Ve cesaret örneği iki sahabe için esaret hayatı başlamış oluyordu. Onların tutuklu kalacakları esnada, beraber kalalım teklifleri müşrikler tarafından kabul edilmemişti. Bir müddet ikisini de ayrı yerlerde hapis tuttular. Her iki sahabe de bu esaret karşısında büyük bir sabır, takat ve asalet gösterdiler. Her daim dik durdular, metanetlerinden taviz vermediler. İslam`dan dönmeleri için edilen teklifleri tereddütsüz reddettiler. Sabır göstermelerine neden Canların canı Resulullah`a karşı kötü sözlerin karşısında, sabırlarının sınırlarını zorladılar. Daima şunu dediler; sabrımızı zorlasanız, yine karşınızda sabır... Ve zamanın mustazaflarına sabır konusunda da bir örnek oldular.

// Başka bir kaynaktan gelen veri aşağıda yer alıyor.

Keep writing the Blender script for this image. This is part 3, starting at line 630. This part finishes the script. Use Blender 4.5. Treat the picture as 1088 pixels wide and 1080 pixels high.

Hubeyb bin Adiy`in hapsedildiği yerde bulunan azatlı bir cariye, Hz. Hubeyb`in hal ve hareketlerinden çok etkilenmiş, onun bu davranışları karşısında kalbi İslam`a ısınmıştır. Daha sonra bu cariye İslam ile müşerref olmuş, İslam davasına çok büyük faydaları dokunmuştur. En büyük faydalarından biri de, Hz. Hubeyb`in esaret altındaki metanetini ömrü boyunca insanlara anlatmıştır.

Azatlı cariye Hubeyb bin Adiy`in hapis zamanlarını şöyle anlatıyor.
"Hubeyb bin Adiy, benim bulunduğum bir eve hapsedilmişti. Ben ondan daha hayırlı bir esir görmedim ve daha sabırlı biriyle karşılaşmadım. Bir gün baktım ki elinde insan başı gibi kocaman bir üzüm salkımı vardı. Ondan yiyordu. Her gün böyle üzüm salkımı elinde görülürdü. O mevsimde hem de Mekke`de üzüm bulmak asla mümkün değildi. Allah-u Teâlâ ona rızk veriyordu, onu mükâfatlandırıyordu. Tutuklu bulunduğu hücresinde namaz kılar, çok duygulu ve hüzünlü bir şekilde Kur`ân-ı Kerim okurdu. Onun okuduğu Kur`ân-ı Kerim`i dinleyen kadınlar ağlaşırlar, ona acırlardı.

Bir gün ona bir isteğin var mı dediğimde; `Bana tatlı su ver, putlar için kesilen hayvanların etinden getirme, bir de beni öldürecekleri zaman önceden haber ver, başka bir şey istemem` dedi. Dediklerini aynen yerine getirdim. İçimden ona iyilik yapmak geliyordu. Elimde olsaydı eğer, onu bir dakika bile hücrede bırakmazdım. Öldürüleceği gün kararlaştırılınca istemeye istemeye ve sıkılarak gidip kendisine söyledim. Hayret ettim, öldüreceği zamanı öğrenince onda en ufak bir değişiklik ve zerre kadar üzüntü eseri görülmüyordu.

İdam edileceği gün yaklaşınca ölmeden önce vücut temizliği yapmak istediğini söyledi ve bir ustura istedi. Ben de çocuğumun eline bir ustura verip, gönderdim. Çocuk yanına gidince birden korktum. Eyvah! Bu adam çocuğu ustura ile keser, o nasıl olsa öldürülecek dedim. Koşup çocuğa baktım. Hubeyb bin Adiy, gönderdiğim usturayı çocuğun elinden alıp, çocuğu sevmek için dizine oturtmuş, onunla oynuyordu. Ben bu durumu görünce çok korkup, feryat etmeye başladım. Durumu anlayınca bana acıyarak baktı ve şunu dedi. `Bu çocuğu öldüreceğimi mi zannediyorsun? Bizim dinîmizde böyle şey yok. Haksız yere cana kıymak bizim hal ve şanımızdan değildir` dedi."